EU car tariff tensions rise as Volkswagen challenges EU strategy
An increasing number of manufacturers are beginning to publicly question the legitimacy of the European Union's alleged plans to raise tariffs on Chinese cars. Volkswagen has joined the discussion, proposing an alternative strategy.
Although the topic of the Chinese automotive industry and its influence on the European market has been discussed for some time, it was only in 2024 that the tension began to reach a truly dangerous level. Politics has entered the fray, which could significantly impact the balance of power in the industry.
The European Union is nearing the end of its investigation into Chinese subsidies allegedly received by those brands. The investigation’s outcome may be a significant increase in tariffs on electric cars produced in China. The United States has already taken such a step — from 1 August 2024, tariffs will be increased by as much as 100 per cent.
Of course, China is not remaining idle and is threatening retaliation in kind.
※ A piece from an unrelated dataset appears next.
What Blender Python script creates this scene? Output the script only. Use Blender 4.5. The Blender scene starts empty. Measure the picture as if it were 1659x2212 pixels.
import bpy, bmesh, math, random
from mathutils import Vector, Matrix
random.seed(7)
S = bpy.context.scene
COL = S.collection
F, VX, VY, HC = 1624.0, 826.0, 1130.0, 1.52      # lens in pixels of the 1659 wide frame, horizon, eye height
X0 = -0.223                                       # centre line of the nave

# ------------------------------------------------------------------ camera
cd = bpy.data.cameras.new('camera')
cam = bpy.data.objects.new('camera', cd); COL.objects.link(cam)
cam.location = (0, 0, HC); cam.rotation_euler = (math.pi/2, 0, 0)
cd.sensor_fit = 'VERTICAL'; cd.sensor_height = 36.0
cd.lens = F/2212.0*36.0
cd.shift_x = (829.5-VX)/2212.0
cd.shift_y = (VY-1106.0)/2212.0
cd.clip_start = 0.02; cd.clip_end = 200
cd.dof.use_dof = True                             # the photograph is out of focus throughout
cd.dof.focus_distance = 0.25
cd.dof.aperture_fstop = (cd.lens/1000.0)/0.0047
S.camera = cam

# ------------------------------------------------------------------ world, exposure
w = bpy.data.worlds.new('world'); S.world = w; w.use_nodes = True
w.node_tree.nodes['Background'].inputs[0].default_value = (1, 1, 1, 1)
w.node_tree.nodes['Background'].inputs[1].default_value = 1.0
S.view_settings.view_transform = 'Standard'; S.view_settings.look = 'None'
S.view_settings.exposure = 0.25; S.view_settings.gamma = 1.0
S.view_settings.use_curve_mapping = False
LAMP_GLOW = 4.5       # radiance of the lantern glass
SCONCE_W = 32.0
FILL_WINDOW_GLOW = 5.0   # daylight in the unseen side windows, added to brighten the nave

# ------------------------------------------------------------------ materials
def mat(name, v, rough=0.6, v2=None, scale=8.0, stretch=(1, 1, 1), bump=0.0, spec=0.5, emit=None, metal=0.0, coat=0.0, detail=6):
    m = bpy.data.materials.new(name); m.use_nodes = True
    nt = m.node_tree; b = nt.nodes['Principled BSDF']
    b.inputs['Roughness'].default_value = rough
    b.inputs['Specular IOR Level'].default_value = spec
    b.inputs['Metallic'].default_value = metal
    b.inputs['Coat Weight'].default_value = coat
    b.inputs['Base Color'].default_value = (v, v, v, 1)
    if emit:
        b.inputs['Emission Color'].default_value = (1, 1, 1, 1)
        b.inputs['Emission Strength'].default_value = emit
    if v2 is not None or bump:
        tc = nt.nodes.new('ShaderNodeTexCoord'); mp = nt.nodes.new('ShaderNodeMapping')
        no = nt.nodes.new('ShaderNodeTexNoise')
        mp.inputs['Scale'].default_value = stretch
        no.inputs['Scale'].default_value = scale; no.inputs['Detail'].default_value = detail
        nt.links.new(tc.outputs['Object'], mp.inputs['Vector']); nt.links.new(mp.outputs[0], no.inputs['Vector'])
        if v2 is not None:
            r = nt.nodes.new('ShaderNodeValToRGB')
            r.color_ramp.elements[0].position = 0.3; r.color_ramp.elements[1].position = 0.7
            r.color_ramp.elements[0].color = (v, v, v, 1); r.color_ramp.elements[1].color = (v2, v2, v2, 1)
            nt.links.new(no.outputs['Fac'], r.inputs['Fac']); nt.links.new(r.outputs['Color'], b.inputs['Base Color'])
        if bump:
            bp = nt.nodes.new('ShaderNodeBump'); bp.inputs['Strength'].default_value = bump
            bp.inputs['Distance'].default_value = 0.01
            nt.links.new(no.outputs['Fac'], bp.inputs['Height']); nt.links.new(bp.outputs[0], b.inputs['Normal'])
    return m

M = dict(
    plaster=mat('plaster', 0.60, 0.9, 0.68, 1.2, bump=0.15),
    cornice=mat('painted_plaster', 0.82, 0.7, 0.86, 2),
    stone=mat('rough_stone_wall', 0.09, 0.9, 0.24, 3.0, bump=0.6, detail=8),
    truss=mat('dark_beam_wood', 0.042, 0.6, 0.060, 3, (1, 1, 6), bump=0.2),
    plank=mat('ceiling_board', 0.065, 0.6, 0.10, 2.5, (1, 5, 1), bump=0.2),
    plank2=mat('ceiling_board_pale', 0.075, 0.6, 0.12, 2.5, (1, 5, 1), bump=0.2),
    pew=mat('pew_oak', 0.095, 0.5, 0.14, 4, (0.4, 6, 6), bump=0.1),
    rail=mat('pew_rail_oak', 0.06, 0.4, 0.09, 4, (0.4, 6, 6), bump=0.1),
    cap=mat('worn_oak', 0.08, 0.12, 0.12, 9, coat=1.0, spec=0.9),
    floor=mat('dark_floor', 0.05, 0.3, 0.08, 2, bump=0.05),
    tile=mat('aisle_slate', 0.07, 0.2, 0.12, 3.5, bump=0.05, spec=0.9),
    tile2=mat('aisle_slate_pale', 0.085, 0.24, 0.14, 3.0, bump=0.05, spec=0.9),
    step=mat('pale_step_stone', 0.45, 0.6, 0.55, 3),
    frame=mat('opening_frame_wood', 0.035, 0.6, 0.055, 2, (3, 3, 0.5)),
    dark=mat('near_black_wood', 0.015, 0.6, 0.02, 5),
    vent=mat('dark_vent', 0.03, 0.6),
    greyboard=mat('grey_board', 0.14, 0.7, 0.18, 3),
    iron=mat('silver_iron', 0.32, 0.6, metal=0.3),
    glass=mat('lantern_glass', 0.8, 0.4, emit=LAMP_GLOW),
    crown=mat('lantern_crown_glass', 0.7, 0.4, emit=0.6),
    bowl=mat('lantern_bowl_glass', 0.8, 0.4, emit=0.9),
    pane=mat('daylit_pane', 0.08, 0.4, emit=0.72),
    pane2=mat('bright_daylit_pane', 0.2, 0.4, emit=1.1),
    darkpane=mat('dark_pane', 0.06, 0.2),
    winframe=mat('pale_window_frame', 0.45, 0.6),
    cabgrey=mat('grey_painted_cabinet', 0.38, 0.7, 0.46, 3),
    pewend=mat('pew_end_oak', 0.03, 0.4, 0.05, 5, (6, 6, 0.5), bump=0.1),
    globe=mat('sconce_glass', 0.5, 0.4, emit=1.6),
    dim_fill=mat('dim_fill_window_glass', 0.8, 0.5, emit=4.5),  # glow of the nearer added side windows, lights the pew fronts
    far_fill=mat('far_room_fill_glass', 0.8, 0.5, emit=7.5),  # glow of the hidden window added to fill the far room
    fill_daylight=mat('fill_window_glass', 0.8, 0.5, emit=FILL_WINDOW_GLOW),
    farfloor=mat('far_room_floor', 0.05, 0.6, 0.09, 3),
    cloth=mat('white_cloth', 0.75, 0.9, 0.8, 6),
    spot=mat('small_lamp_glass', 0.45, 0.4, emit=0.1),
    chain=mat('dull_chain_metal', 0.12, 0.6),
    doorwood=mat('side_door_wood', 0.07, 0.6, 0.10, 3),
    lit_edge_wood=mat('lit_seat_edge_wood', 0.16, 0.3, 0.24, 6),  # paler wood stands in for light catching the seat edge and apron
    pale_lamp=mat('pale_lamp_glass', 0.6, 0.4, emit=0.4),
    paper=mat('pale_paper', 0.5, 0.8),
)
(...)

In addition to the price war being waged by Chinese electric car manufacturers, there is now a tariff war, in which some players are already deploying their strongest arsenal.
Major European conglomerates are watching from the sidelines and do not necessarily support the EU's actions. For example, there is dissatisfaction in Wolfsburg. Volkswagen Group's Chief Financial Officer Arno Antlitz, in an interview with "Bloomberg," admitted that raising tariffs is not a good solution and will certainly not improve the competitiveness of European brands.
According to Antlitz, manufacturers from the Old Continent should primarily minimize the costs associated with car production. This will allow them to lower their final prices, take on the challenge posed by the Chinese automotive industry, and keep up in the technological race.